Biden’s Jobless Claim Leaves American Workers Out in the Cold

Applauding the lowest U.S. unemployment rate in 50 years, President Joe Biden said this month, “It’s a good time to be a worker in America.” Is it? Like most political pronouncements and media reports that parrot them, such sweeping claims crumble in the face countervailing data and reality.
While immigration boosters like the president fixate on misleading jobless rates, the number of working-age Americans out of the labor force is at historic highs. Pinched by record influxes of low-paid migrant competition and galloping inflation, legions of former workers aren’t nearly so enthralled about their prospects.
Take South Carolina, for example. November employment statistics showed 43.6 percent of the state’s eligible labor force was either unemployed or not actively looking for work. Even with a record low 3.3 percent unemployment rate, the Palmetto State had more than 100,000 jobs available.

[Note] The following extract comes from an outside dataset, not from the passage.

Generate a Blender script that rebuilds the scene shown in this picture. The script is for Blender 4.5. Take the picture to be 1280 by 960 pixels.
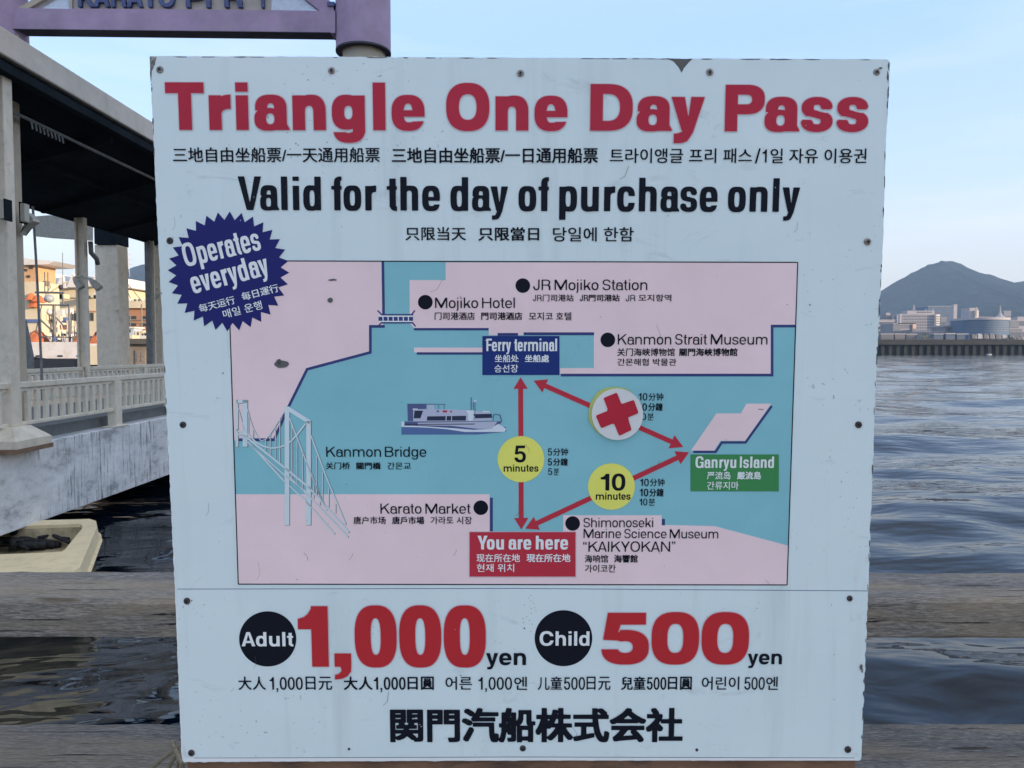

So why are there so few takers for those positions? A statewide survey of sidelined South Carolinians said the No. 1 reason was a lack of good paying jobs.
The U.S. labor participation rate stands at 62 percent, which Biden failed to mention, was also the lowest in a half-century. He also omitted the fact that the number of Americans either working or looking for work had declined for three straight months.
“There is no disputing the data: Wages for working-class Americans are not keeping up with inflation,” says Steve Camarota of the Center for Immigration Studies. A primary driver of lower pay is the Democratic Party’s mass immigration agenda, which is enthusiastically supported by the U.S. Chamber of Commerce and a host of other self-serving business interests.
“The Biden administration is encouraging mass immigration of people, many of whom can’t legally work and will pay little in taxes. Increasing the supply of labor lowers wages for everyone even if they are given work permits,” Camarota states.
Those work permits are especially pernicious as they circumvent the government’s E-Verify program. Though eight states (soon to be nine?) require employers to use the job-screening system, even a nationwide requirement (don’t hold your breath) would be effectively nullified as long as illegal aliens are authorized to compete with Americans in the job market.
Getting more Americans back into the labor pool is crucial, but as Camarota notes, “It will involve the difficult task of reforming our welfare and disability system and addressing the opioid and mental-health crises, and other issues, that have contributed to the decline in work.
“If the labor-force participation rate of working-age Americans ages 16 to 64 returned to what it was in 2000 — not exactly an eternity ago — it would add 6.5 million people to the labor force.”
Ushering in more than 5.5 million mostly low-skilled migrants – as Biden has done since entering the White House – won’t produce a better or more prosperous America.